Factoring Biodiversity into Farming

Kai Chan’s research is boosting biodiversity and farm productivity in Costa Rica - photo by Martin Dee
Kai Chan’s research is boosting biodiversity and farm
productivity in Costa Rica – photo by Martin Dee

UBC Reports | Vol. 55 | No. 2 | Feb.
5, 2009

By Basil Waugh

How do you improve farming operations while protecting biodiversity?

“The people who structure farm payment schemes and subsidy
policies are in dire need of tools to help them make those
complex decisions,” says Kai Chan, a professor in UBC’s
Institute for Resources, Environment and Sustainability.

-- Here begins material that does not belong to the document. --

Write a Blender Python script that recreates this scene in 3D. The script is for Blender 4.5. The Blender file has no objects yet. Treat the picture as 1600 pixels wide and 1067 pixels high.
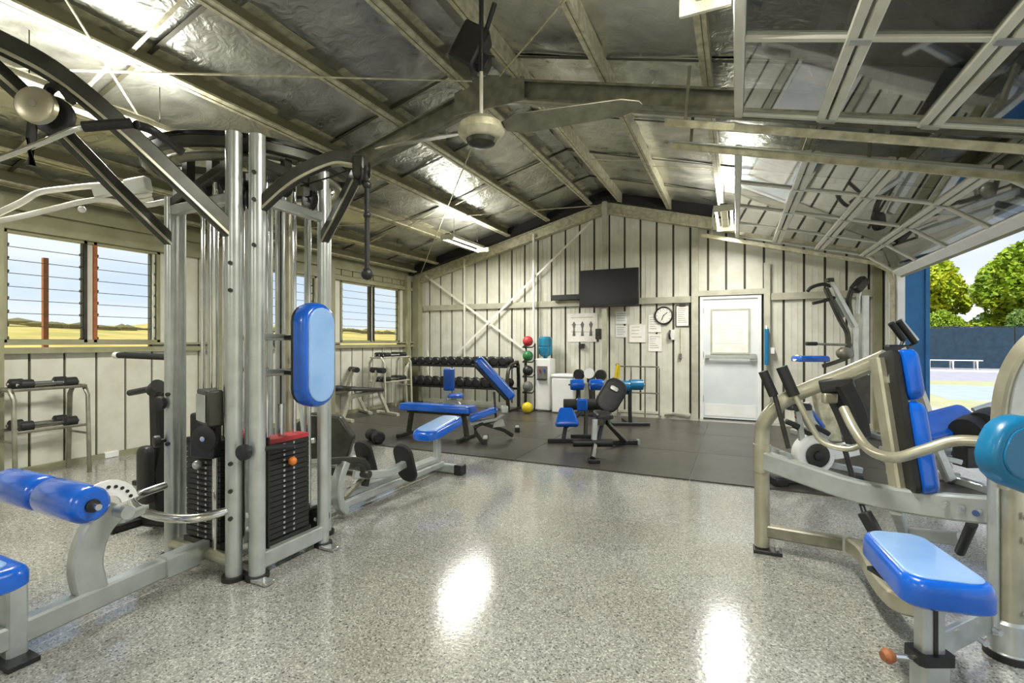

Enter Chan and colleague Prof. Gretchen Daily of Stanford
University who have published the world’s first planning
framework that calculates the production and conservation benefits
of investments in farmland.

Chan recently used the framework to create a business case
for Costa Rican farmers to invest in a series of windbreaks
that are protecting bird habitats and improving agricultural
productivity.

“Biodiversity is a tremendous store of natural capital
and we’ve got moral duties to protect it,” says
Chan, a Canada Research Chair in Biodiversity in Ecosystems
Services.

“To do this, we must find a balance between agricultural
production and conservation.”

“Most people simply don’t realize that small,
targeted changes to farms can have a positive impact on biodiversity,
without affecting their bottom line,” Chan adds.

Chan and Daily’s framework has antecedents. In the 1980s,
planning algorithms revolutionized wildlife reserve and park
design, helping decision-makers to better tailor large regions
to biodiversity needs. But these do not apply to smaller scale
decisions such as on individual farms, Chan says.

“When you consider the huge amount of land devoted to
farming around the world, you get an idea of the need for a
biodiversity planning algorithm that addresses the needs of
the agriculture industry,” says Chan.

The framework identifies how the components of a landscape,
such as field and vegetation types, contribute to individual
species. It then analyzes the species’ survival chances
based on its need for habitat types and the distribution of
habitats across the landscape. Then it predicts how changes
in habitat will affect individual species and the total richness
of species.

To test the framework, Chan traveled to Costa Rica where —
like many areas in Latin America — biodiversity has been
ravaged by logging and agriculture industries. The results
of his work with farmers were recently published in the journal
Proceedings of the National Academic of Sciences.

Chan and colleagues used the framework to identify windbreaks
as way to improve productivity of cattle and crops, and to
help protect 17 species of birds, including many that migrate
from the U.S. and Canada.

“Cattle, bananas and coffee were under stress from high
winds and underperforming, so there was a clear economic argument
for investing in wind barriers,” says Chan. “We
investigated how different wind barriers would impact biodiversity.”

Using the framework, they determined that by planting a mix
of native trees, shrubs and other plants they could not only
shelter the farm from wind for less than the cost of a wood
fence, but also provide an important habitat for these birds.